I agree with most of what Noam has said, so I’ll join in from another angle. Many people blame the cultural boycott in general and this act of Walker’s in particular, saying that they are supposedly silencing dissent, diminishing rather than creating tools for dialog and leaving the discourse grounds free for the Israeli propaganda to play in by itself. Dimi said that “it’s declaring to all and sundry that your words, and your art, and your analysis are powerless”. But I find this to be absurd. How can you declare that words are powerless? The mere act of the declaration, the mere statement made by Walker and others like her, is a greater statement and a greater act of dialog than what we usually get from any other artist performing inIsrael or whose books are published here!

And this leads me to Yuval’s and Dahlia’s arguments. They say we need books like “The Color Purple” in order to help us open people’s hearts and minds and promote peace. But “The Color Purple” already came out in Israel some time ago. So did books by G.M. Coetzee, and books by Palestinian authors, and Israeli journalists and Israeli ex-soldiers. The bookshops are filled with political writings such as these, and have been for quite some time. The occupation has been with us for quite some time as well. Is another translation of “The Color Purple” going to change anything about the occupation? Probably not. But the turmoil created around the refusal to have it translated might actually help.

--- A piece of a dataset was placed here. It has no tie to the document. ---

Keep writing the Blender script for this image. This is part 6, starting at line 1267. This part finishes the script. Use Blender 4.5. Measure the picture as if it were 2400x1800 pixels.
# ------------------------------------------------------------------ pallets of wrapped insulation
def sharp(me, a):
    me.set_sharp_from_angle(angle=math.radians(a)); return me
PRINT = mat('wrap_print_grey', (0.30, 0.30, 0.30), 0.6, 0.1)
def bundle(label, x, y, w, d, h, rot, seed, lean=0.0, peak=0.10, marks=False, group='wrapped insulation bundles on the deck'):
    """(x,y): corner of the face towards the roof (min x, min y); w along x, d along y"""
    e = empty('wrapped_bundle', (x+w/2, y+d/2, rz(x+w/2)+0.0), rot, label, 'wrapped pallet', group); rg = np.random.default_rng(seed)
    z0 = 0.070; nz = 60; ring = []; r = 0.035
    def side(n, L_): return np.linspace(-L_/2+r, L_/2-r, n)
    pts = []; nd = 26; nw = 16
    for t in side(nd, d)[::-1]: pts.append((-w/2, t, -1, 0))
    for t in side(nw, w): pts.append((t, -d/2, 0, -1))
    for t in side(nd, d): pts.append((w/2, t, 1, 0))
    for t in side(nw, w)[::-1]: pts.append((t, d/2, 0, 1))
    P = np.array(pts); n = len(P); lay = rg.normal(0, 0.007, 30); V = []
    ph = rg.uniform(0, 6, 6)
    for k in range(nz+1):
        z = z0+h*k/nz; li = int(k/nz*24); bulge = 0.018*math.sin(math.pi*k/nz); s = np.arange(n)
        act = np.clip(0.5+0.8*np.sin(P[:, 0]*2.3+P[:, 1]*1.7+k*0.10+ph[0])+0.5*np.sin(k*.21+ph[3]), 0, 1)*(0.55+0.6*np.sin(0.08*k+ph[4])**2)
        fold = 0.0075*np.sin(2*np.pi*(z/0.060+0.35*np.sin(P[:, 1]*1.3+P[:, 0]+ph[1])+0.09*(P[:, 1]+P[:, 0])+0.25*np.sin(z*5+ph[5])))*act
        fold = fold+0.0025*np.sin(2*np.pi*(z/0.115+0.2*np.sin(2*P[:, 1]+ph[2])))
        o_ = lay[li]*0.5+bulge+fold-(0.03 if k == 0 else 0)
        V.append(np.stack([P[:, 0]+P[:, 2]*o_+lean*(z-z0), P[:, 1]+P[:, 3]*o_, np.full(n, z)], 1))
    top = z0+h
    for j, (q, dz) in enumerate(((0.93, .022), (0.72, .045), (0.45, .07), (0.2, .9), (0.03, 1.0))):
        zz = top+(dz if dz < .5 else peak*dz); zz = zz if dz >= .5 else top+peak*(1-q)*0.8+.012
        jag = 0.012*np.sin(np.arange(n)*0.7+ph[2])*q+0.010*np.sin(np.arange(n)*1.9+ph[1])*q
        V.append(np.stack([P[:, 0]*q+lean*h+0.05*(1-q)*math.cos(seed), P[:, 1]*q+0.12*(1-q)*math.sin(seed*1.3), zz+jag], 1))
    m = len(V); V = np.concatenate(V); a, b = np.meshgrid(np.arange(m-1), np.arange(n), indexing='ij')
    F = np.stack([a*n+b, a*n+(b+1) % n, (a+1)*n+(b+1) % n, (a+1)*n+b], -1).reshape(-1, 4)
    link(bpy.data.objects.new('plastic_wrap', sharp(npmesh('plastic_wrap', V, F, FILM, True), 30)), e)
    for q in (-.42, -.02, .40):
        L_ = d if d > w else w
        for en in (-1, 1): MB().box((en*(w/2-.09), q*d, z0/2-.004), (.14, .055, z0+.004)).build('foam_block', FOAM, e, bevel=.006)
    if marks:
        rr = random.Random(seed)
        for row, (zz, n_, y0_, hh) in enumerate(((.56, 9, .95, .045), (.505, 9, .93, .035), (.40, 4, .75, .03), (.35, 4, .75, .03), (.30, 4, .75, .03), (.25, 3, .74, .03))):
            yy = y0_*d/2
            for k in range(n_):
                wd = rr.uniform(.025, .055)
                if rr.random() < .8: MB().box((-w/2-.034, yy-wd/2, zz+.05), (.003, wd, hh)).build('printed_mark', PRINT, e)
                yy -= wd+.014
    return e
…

This is the whole point of the boycott movement – to encourage artists, who would otherwise simply write and perform, to make a stand. It may be a choice to boycott Israel altogether, or to visit both Israel and Palestinein an informal visit, or to go on a formal visit (crossing the BDS picket line) – but make statements against the occupation. Whereas once Israelis could go on without any notion of what their favorite artists think of their compliance with the apartheid – now they are forced to hear them, one of or another. And like the newspapers that printed empty, clean, white issues to protest censorship laws, so does the echoing denial of words by Alice Walker speaks volumes in itself. The rest is silence.

Larry Derfner writes: 

Since a boycott is a perfectly legitimate means, the question for me is whether the goal is justified, and if Walker wants to end the occupation and create two states of equal sovereignty – along the lines, say, of the Arab Peace Plan – then I think she’s doing the right thing. I wish there were a global boycott of Israel that put forth a genuine, equitable two-state solution – the kind that’s never been offered to the Palestinians – as its end point. Things would change fast. But if Walker’s end-point is a one-state solution, then I consider her boycott harmful. I don’t know what her goal is, but the tone of her letter struck me as being well-intentioned toward Israel, which is the opposite of the tone of every international BDS campaign I’ve ever come across.